Il processo a Paolo Berlusconi riprenderà il 22 marzo, ma sarà rinviato a causa dell'adesione degli avvocati Piero Longo e Federico Cecconi allo sciopero dei legali contro la norma sulle liberalizzazioni che prevede l'ingresso negli studi professionali di soci di capitale.
Silvio Berlusconi è stato rinviato a giudizio lo scorso 7 febbraio con l'accusa di concorso in rivelazione del segreto d'ufficio. Secondo la ricostruzione del procuratore aggiunto Maurizio Romanelli, l'ex premier avrebbe ascoltato per poi ringraziare, «assicurando gratitudine eterna», chi alla vigilia di Natale di sette anni fa gli aveva portato ad Arcore quel «regalo» in vista dell'«approssimarsi delle elezioni politiche» della primavera successiva, vinte però dal centrosinistra.

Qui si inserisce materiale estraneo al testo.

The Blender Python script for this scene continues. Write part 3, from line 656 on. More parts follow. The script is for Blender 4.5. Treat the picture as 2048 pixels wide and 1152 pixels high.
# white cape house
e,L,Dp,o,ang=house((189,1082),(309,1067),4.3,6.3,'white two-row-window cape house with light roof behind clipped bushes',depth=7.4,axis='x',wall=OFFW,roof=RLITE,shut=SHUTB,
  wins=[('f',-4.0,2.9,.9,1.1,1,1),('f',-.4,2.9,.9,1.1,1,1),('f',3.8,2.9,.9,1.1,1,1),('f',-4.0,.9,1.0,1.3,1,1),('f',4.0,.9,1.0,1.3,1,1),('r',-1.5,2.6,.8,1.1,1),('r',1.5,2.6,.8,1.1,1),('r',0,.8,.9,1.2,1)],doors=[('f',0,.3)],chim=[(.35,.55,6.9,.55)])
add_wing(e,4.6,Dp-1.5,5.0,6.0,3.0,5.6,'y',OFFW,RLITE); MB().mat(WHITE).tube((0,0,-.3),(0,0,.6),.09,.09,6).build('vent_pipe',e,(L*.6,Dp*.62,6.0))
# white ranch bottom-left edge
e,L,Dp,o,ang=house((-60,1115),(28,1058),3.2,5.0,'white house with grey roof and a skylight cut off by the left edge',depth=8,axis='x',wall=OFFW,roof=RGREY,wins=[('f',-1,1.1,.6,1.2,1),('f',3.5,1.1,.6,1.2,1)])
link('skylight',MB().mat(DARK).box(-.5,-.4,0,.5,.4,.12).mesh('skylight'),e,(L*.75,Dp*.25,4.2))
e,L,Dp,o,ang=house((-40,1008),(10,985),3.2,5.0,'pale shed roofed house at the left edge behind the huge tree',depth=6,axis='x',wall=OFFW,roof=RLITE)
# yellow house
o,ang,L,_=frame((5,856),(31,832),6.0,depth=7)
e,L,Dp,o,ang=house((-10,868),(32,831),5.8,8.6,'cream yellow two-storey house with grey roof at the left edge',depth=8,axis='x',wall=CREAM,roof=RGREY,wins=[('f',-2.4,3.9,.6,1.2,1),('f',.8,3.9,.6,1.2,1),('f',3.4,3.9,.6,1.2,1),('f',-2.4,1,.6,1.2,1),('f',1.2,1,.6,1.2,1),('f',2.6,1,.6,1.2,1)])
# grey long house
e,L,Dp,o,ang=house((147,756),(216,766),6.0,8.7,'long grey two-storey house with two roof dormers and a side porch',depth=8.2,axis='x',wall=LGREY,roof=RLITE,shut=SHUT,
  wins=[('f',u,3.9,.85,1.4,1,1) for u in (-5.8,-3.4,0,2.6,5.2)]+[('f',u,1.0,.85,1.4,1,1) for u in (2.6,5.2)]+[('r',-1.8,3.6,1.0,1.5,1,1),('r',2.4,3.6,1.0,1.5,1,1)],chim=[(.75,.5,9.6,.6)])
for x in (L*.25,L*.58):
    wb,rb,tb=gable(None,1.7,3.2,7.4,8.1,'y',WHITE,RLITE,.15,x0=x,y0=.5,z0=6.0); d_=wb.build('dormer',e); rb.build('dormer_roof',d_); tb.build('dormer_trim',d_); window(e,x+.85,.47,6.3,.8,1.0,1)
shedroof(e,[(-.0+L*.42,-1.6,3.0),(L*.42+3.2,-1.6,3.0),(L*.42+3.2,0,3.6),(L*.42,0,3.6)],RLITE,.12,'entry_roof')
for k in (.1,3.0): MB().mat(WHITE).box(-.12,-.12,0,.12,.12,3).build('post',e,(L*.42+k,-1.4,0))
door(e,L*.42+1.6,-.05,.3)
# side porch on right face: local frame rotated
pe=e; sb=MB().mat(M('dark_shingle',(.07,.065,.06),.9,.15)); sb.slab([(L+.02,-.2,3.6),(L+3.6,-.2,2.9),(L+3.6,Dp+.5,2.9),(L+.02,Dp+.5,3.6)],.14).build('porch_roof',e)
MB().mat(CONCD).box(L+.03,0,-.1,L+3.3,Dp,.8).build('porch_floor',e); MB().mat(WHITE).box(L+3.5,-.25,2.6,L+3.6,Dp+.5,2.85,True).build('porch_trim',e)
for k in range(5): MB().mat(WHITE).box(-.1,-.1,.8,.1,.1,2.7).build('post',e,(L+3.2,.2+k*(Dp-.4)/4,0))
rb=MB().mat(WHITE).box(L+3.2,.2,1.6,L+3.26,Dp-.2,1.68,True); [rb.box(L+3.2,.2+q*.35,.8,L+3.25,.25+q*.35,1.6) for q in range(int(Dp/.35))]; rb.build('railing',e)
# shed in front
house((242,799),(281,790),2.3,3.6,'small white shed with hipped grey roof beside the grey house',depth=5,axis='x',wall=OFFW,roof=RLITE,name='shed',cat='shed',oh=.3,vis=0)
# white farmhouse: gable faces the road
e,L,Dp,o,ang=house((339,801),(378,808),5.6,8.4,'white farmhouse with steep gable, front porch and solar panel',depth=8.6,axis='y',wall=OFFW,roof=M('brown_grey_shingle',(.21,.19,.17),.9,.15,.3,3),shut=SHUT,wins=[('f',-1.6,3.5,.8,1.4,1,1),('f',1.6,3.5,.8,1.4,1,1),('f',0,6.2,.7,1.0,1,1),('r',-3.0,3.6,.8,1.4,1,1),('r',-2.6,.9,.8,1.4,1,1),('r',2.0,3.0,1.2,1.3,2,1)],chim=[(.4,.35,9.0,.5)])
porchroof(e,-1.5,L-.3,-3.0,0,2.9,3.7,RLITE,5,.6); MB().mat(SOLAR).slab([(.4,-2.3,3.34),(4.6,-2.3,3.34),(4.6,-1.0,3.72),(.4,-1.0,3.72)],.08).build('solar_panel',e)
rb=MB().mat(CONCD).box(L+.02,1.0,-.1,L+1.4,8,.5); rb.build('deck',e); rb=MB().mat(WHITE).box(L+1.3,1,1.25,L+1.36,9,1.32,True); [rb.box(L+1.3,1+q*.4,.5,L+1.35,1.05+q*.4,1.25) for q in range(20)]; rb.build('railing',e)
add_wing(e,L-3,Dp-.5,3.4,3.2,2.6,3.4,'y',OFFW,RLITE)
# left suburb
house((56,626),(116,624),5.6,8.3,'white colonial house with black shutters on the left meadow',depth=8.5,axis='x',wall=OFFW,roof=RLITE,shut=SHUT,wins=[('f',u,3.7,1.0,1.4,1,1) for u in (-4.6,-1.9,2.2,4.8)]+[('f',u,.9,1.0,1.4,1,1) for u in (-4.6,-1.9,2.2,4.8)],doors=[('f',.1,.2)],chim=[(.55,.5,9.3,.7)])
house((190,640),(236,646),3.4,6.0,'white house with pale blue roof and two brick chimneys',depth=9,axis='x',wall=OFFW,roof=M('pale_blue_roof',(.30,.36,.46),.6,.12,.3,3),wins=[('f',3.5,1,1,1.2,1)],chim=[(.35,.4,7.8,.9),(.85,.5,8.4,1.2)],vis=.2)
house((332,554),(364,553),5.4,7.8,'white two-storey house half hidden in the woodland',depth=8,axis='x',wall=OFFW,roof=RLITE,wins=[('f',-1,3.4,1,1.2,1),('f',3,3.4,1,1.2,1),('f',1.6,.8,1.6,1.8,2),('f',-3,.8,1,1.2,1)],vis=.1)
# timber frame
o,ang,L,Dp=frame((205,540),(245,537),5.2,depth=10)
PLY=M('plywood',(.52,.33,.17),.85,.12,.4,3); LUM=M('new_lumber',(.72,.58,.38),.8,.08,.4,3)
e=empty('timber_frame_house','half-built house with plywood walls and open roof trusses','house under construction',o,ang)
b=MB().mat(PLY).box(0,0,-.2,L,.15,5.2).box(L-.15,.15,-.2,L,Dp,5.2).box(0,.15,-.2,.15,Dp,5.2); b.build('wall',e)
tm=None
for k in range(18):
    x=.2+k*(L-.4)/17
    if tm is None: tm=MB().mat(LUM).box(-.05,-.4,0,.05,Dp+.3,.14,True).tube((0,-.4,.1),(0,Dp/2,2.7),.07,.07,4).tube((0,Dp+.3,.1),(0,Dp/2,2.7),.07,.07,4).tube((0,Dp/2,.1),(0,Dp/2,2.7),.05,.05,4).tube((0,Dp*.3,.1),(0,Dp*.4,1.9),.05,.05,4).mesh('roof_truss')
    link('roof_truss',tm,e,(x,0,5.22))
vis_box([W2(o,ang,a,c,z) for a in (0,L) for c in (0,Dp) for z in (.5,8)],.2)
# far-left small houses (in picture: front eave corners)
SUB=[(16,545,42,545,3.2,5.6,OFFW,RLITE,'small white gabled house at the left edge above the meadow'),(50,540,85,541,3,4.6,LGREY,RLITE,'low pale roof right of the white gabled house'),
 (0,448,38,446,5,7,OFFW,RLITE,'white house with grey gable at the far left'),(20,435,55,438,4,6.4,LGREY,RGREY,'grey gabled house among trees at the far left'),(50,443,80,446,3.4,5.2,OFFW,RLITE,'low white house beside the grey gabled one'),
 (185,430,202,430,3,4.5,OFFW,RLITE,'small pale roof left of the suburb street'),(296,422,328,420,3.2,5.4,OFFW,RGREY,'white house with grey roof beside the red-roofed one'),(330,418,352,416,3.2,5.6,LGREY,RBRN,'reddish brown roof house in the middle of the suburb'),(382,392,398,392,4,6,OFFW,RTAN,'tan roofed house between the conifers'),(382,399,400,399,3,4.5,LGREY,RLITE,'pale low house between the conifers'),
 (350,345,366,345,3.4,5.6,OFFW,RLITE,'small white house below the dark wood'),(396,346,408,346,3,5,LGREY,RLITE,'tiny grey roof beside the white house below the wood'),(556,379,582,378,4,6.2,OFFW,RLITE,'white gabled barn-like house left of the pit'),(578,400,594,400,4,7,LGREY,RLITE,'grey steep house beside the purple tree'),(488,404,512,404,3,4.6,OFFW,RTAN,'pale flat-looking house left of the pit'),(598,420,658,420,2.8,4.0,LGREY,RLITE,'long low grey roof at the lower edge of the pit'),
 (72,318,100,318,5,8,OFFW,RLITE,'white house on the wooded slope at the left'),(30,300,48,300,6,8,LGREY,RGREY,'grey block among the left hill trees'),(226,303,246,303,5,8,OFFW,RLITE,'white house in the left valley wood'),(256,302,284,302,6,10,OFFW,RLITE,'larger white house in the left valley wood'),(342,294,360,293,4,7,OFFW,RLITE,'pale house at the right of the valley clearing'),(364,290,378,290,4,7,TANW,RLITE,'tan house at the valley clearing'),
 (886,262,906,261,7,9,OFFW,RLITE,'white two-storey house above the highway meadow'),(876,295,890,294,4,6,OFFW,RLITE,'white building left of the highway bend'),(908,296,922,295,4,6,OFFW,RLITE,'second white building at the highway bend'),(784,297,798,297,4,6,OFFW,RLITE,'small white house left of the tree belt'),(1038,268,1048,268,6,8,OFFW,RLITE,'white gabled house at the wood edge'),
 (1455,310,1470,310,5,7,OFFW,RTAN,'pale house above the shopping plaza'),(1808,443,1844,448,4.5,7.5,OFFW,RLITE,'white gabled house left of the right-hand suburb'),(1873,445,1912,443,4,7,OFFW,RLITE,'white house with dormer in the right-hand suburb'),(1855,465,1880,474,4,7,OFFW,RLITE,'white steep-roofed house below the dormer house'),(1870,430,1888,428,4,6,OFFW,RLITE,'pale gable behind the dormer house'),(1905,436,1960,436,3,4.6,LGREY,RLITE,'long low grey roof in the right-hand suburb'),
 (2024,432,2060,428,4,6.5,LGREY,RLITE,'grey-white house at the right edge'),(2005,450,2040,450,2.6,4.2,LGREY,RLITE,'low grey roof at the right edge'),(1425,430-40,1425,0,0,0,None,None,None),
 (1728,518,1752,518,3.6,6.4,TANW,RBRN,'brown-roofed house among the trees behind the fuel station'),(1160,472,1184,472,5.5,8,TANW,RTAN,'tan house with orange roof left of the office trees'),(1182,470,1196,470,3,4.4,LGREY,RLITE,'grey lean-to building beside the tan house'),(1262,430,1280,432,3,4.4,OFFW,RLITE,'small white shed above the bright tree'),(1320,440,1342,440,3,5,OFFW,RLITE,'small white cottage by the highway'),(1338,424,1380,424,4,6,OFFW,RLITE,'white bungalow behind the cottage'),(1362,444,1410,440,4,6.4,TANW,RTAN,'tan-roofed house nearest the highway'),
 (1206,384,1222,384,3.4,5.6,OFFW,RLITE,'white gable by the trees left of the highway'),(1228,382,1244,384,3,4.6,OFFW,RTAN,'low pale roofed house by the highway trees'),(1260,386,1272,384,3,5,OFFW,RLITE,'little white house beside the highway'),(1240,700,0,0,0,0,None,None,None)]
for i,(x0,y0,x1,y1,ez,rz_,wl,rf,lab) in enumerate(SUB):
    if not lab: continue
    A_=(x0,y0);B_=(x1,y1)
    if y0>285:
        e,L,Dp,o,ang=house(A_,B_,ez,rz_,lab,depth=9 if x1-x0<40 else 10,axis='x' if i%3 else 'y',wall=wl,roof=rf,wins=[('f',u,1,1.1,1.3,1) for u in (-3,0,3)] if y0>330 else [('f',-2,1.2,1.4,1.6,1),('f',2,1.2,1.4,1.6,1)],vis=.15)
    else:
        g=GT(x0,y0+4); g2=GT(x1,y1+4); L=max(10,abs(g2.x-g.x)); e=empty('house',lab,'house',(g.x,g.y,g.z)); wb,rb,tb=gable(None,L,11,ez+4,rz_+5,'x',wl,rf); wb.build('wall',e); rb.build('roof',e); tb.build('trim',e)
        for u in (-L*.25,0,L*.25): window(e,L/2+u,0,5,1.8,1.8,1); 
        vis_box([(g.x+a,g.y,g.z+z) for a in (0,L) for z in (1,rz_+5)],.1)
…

Il processo dovrà chiarire se Berlusconi, che ha negato di aver mai sentito l'intercettazione, diede il via libera alla pubblicazione di quella conversazione che, copiata su una pen drive, gli venne fatta ascoltare dagli imprenditori Roberto Raffaelli, titolare della Research Control System e Fabrizio Favata (già condannati con rito alternativo), accompagnati a villa San Martino da Paolo Berlusconi. Quest'ultimo è stato mandato a processo lo scorso 3 giugno per rispondere di ricettazione, rivelazione del segreto d'ufficio e millantato credito.